Drinks are also a canvas for sticky, caramelized plantains: A decadent spin on the Old Fashioned features spiced plantain blended with bourbon, palm sugar, and angostura bitters — garnished with a fried and bruleed plantain. The Calabash Colada, a West African cross between a pina colada and golden milk, is a rum-loaded drink made with roasted plantain, pèbé or calabash nutmeg, coconut milk, and turmeric.



ChòpnBlọk’s full drinks menu showcases African spirits like no other West African restaurant in Houston has before. Alexis Mijares, a mixologist and consultant from Split Base Creative, says she collaborated with Amosu to develop a cocktail lineup that prioritizes African, African American, and minority-owned spirit companies (in that order). There’s African agave by Sango, the hemp seed-based Highway Vodka produced by Texas’s first Black-owned distillery, and the South African-born Bayab Gin, which makes its way into ChòpnBlọk’s signature frozen gin and juice.
“We wanted to make sure when we were curating that there were all of those pockets for every drinker,” says Mijares, who transforms classic margaritas with flavors like strawberry-chile and tamarind, and sidecars by using cognacs infused with chocolate rooibos tea, orange liqueur, lemon, and creme de cacao.

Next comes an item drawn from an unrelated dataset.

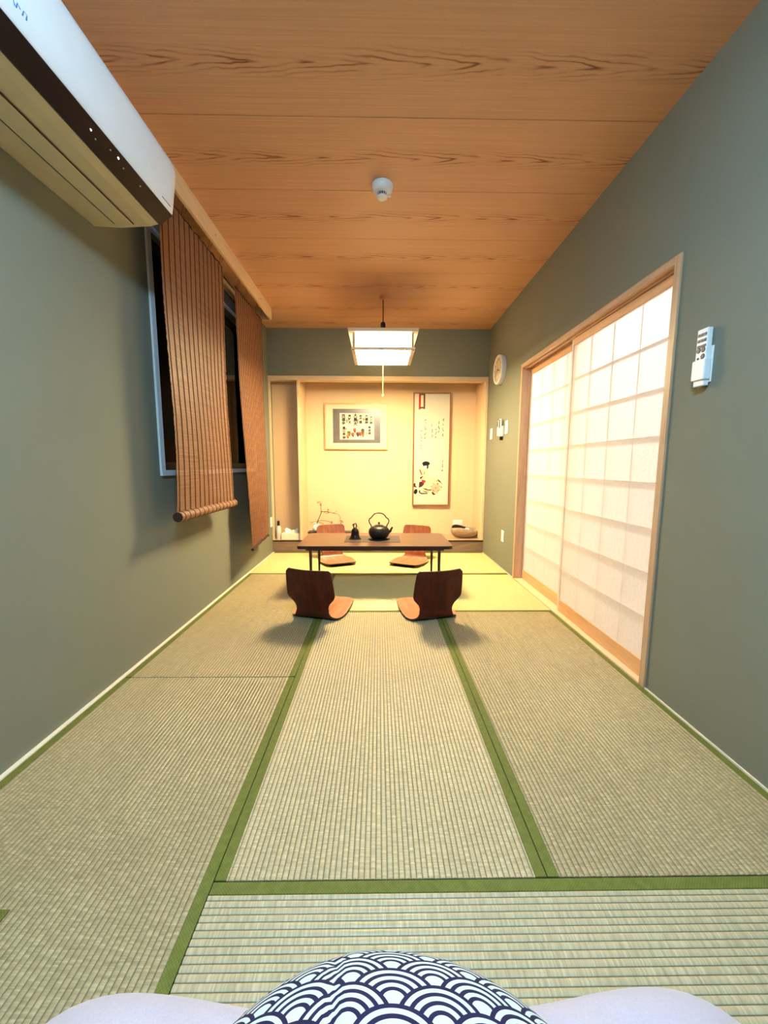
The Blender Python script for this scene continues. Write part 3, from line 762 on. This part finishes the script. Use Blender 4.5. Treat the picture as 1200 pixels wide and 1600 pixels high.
# bell
BX = -.215
bl = thing('table_bell', (BX, 3.50, TZ+.0045), 'small dark bronze bell with a ring-shaped grip beside the kettle', 'bell')
bm = bmesh.new(); lathe(bm, [(.058, 0), (.056, .006), (.043, .020), (.036, .045), (.034, .072), (.029, .088), (.016, .098), (.010, .104)], 30); obj('body', bm, M['bronze'], bl, smooth=True)
bm = bmesh.new(); lathe(bm, [(.0585, 0), (.0595, .003), (.0585, .006)], 30); obj('rim', bm, plain('worn_brass_rim', (120, 96, 60), .3, .8), bl, smooth=True)
bm = bmesh.new(); tube(bm, [(-.010, 0, .098), (-.014, 0, .118), (-.008, 0, .136), (.004, 0, .143), (.012, 0, .132), (.013, 0, .115), (.010, 0, .098)], .0055, 8); obj('grip', bm, M['bronze'], bl, smooth=True, angle=70)
bm = bmesh.new(); tube(bm, [(-.008, 0, .135), (-.020, 0, .132), (-.024, 0, .122)], [.006, .005, .003], 8); obj('hook', bm, M['bronze'], bl, smooth=True, angle=70)
bm = bmesh.new(); tube(bm, [(.012, 0, .128), (.024, 0, .116), (.036, 0, .094), (.040, 0, .07), (.036, 0, .05)], .0016, 6); obj('wire', bm, M['bronze'], bl)

# ------------------------------------------------------------------ floor chairs (bent plywood)
def floor_chair(x, y, rz, label):
    """local: origin at the rear edge of the seat on the floor, +y forward, back leans to -y"""
    o = thing('floor_chair', (x, y, .0022), label, 'floor chair', 'bent plywood floor chairs around the low table', rz)
    R_b = .052; lean = math.radians(17)
    # centre line: from seat front to back top
    cl = []; 
    for i in range(12):
        q_ = i/11; yy = .425*(1-q_)+.05*q_; zz = .006 + .020*(1-q_)**1.6
        cl.append((yy, zz))
    nseat = len(cl)
    total = PI/2+lean
    for i in range(1, 11):
        a = total*i/10; cl.append((.05 - R_b*math.sin(a), .006 + R_b*(1-math.cos(a))))
    y0_, z0_ = cl[-1]; dy, dz = -math.sin(lean), math.cos(lean)
    for i in range(1, 17):
        d_ = .322*i/16; cl.append((y0_+dy*d_, z0_+dz*d_))
    s = [0]
    for a, b in zip(cl, cl[1:]): s.append(s[-1]+math.dist(a, b))
    T = s[-1]
    keys = [(0, .135), (.010, .154), (.035, .166), (.16, .187), (.28, .196), (.36, .190), (.395, .165), (.43, .135), (.465, .122), (.50, .120), (.53, .130), (.555, .152), (.58, .172), (.60, .178), (.70, .173), (.775, .166), (.792, .160), (.80, .146)]
    def hw(u):
        u = u*.80/T
        for (a, wa), (b, wb) in zip(keys, keys[1:]):
            if a <= u <= b:
                q_ = (u-a)/(b-a); return wa+(wb-wa)*q_
        return keys[-1][1]
    nx = 12; th = .009
    def build(i0, i1, name, mats):
        bm = bmesh.new(); top = []; bot = []
        for i in range(i0, i1+1):
            a = cl[max(i-1, 0)]; b = cl[min(i+1, len(cl)-1)]
            ty, tz = b[0]-a[0], b[1]-a[1]; ll = math.hypot(ty, tz); ny_, nz_ = tz/ll, -ty/ll   # normal towards the sitter (up/forward)
            w = hw(s[i]); rt_, rb_ = [], []
            back = max(0, (s[i]-s[nseat+8])/(T-s[nseat+8]))
            for k in range(nx+1):
                u = -1+2*k/nx; cu = .030*(u*u)*back     # back panel dished: sides forward
                xx = u*w
                rt_.append(bm.verts.new((xx, cl[i][0]+ny_*(th)+cu, cl[i][1]+nz_*th)))
                rb_.append(bm.verts.new((xx, cl[i][0]+cu, cl[i][1])))
            top.append(rt_); bot.append(rb_)
        for r_ in range(len(top)-1):
            for k in range(nx):
                f1 = bm.faces.new((top[r_][k], top[r_][k+1], top[r_+1][k+1], top[r_+1][k])); f1.material_index = 0
                f2 = bm.faces.new((bot[r_][k+1], bot[r_][k], bot[r_+1][k], bot[r_+1][k+1])); f2.material_index = 1
            for k in (0, nx):
                f3 = bm.faces.new((top[r_][k], bot[r_][k], bot[r_+1][k], top[r_+1][k])); f3.material_index = 2
        for r_ in (0, len(top)-1):
            for k in range(nx):
                f4 = bm.faces.new((top[r_][k], top[r_][k+1], bot[r_][k+1], bot[r_][k])); f4.material_index = 2
        return obj(name, bm, mats, o, smooth=True, angle=55)
    build(0, nseat+2, 'seat', [M['seatwood'], M['backwood'], M['edge']])
    build(nseat+2, len(cl)-1, 'backrest', [M['backinner'], M['backwood'], M['edge']])
    obj('under_sheet', B(((-.12, .09, 0), (.12, .40, .004))), M['black'], o)  # thin black sheet under the seat
    return o
floor_chair(-.462, 2.615, -math.radians(15.5), 'floor chair with its dark back to the viewer, on the window side of the table')
floor_chair(.402, 2.595, math.radians(14.5), 'floor chair with its dark back to the viewer, on the sliding door side')
floor_chair(-.545, 4.475, PI+math.radians(22), 'bent plywood floor chair behind the table facing the viewer, near the white vase')
floor_chair(.43, 4.43, PI-math.radians(25), 'bent plywood floor chair behind the table facing the viewer, near the driftwood bowl')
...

Sommelier Danny Davis curated a wine list that Amosu describes as “very black, very female, very intentional,” including picks from Chapelton Vineyards in Washington, Texas, and Aslina Wines by Ntsiki Biyela, one of the first winemakers in South Africa. Nonalcoholic beverages also put African flavors centerstage, with the Oga Palmer, a mix of African hibiscus tea and lemonade, and the Gold Coast Cooler, a sparkling combination of pineapple, lime, mango, and ginger.
In the true spirit of ChòpnBlọk, Amosu plans to use the Montrose flagship as a gathering space for events that amplify West African culture, including live music, panel discussions, and special dinners in the spirit of his pop-up origins and festival. Brunch, which channels ChòpnBlọk’s earlier Brunch After Dark pop-up series, will also return, according to Mijares, with innovative dishes and drinks like a suya bloody mary. The restaurant plans to further educate the community by launching its Smallchòps newsletter to spotlight West African creatives and influencers from around the world and to give updates about ChòpnBlọk happenings, including its reservations-only grand opening preview party on Saturday, September 28.
“We’re bringing more to the Montrose community than just food,” Amosu says.
Following its October 1 opening, ChòpnBlọk Montrose will be open from 11 a.m. to 9 p.m. Sunday through Wednesday, and from 11 a.m. to 10 p.m. Thursday through Saturday.